There are about 300 family offices in India, according to some local estimates.

Global trends are pushing family-run businesses to professionalise the way their assets and wealth are managed, according to a report by Indian consultancy Marc Global.

Along with public markets, these emerging offices are bringing an increased interest in direct private investments and co-investments, the consultancy said.

Mariwala is optimistic about the performance of public markets, especially as Marico itself has a strong stock report card.

The value of India’s stock market crossed the $2 trillion mark in July 2017, and surpassed $3 trillion in May 2021 and climbed even further to $4 billion in 2023.

After overtaking Hong Kong in December last year, the country’s market is now ranked the fourth-largest in the world, valued at over $4.6 trillion.

That has encouraged many wealthy Indian families to consider adding public equities to diversify their wealth.

“Risk-taking appetite has improved, with the younger generation more inclined to take risks,” said Mariwala.

“Even if an investor chose the top quartile stocks and had a mix of industries, they could easily get 12-15% in [annual] returns,” he added.


The stock market’s meteoric rise has been built on the robust growth of the economy. With a population of more than 1.4 billion people, India has emerged as an economic powerhouse, with strengths in manufacturing and services.

It is the world’s fifth-largest economy by gross domestic product.

Importantly, a new generation of young wealthy Indians is emerging. They will be recipients of a ‘great intergenerational wealth transfer' estimated up to $4 trillion over the next 25 years.

As digital natives and social changemakers, the new generation has different preferences in lifestyle, spending and investing.

"All this has led to a shift in asset preferences from jewellery and real estate to public equities as part of investment portfolios,” said Mariwala.

About 60% of the Mariwala’s family office portfolio is in public markets, with strict guardrails around what it invests in.

“We have a team (external) that does stock selection and we steer clear from companies that have any governance issues. We also don’t invest in utilities or industrials,” he said.

“We have less than 20 stocks so our bets are more concentrated.”.

“We let our fund managers do their job, and we do our reviews of their recommendations,” Mariwala said, adding that the family office has outsourced the public equities part and has in-sourced the venture capital portion under Sharrp Ventures.

Image credit: Shutterstock


The motivation to set up a family office came partly from a need to effectively manage growing liquidity accruing from Marico's dividends.

"In our case, we are a public listed company and our dividend payout ratio has increased significantly in 2015.

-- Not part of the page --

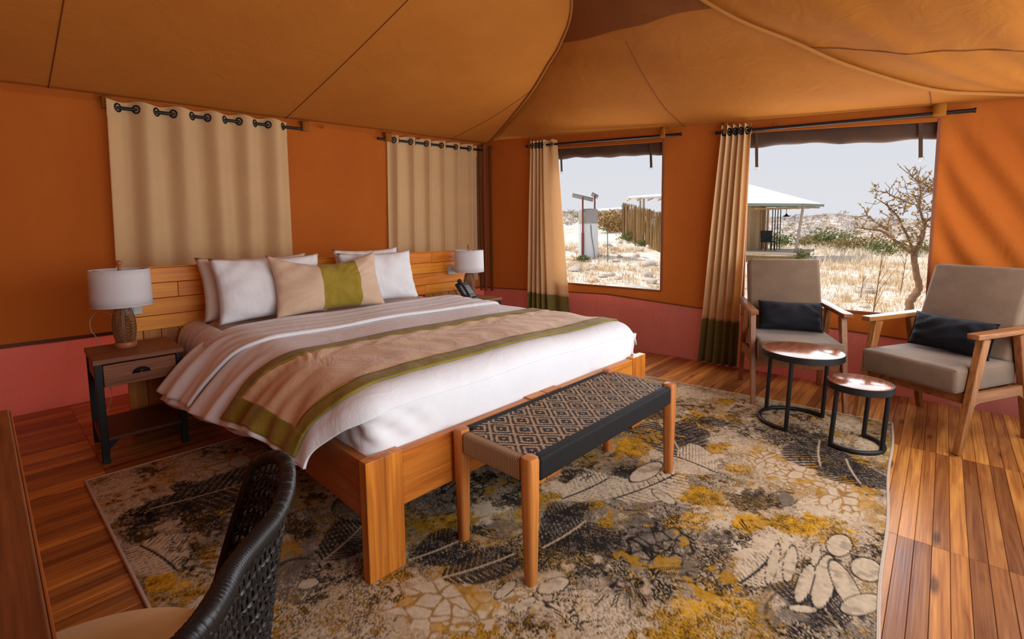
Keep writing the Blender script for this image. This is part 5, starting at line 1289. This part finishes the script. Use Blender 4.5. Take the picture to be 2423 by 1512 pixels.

“Our stock [Marico] has also compounded 21% annually over the past 20 years, so putting my money back into the company that was giving me the best returns was like a no-brainer,” said Mariwala.

However, the need to diversify was also paramount.

“I asked my father, who is a true-blue entrepreneur, can we diversify and not put all our eggs in one basket? And that’s how the [family office] journey started for us,” he said.

“I am very comfortable with public markets, because I have seen what it has done for Marico. If a company is well-governed, then I believe there is strong potential in public market equities,” he added.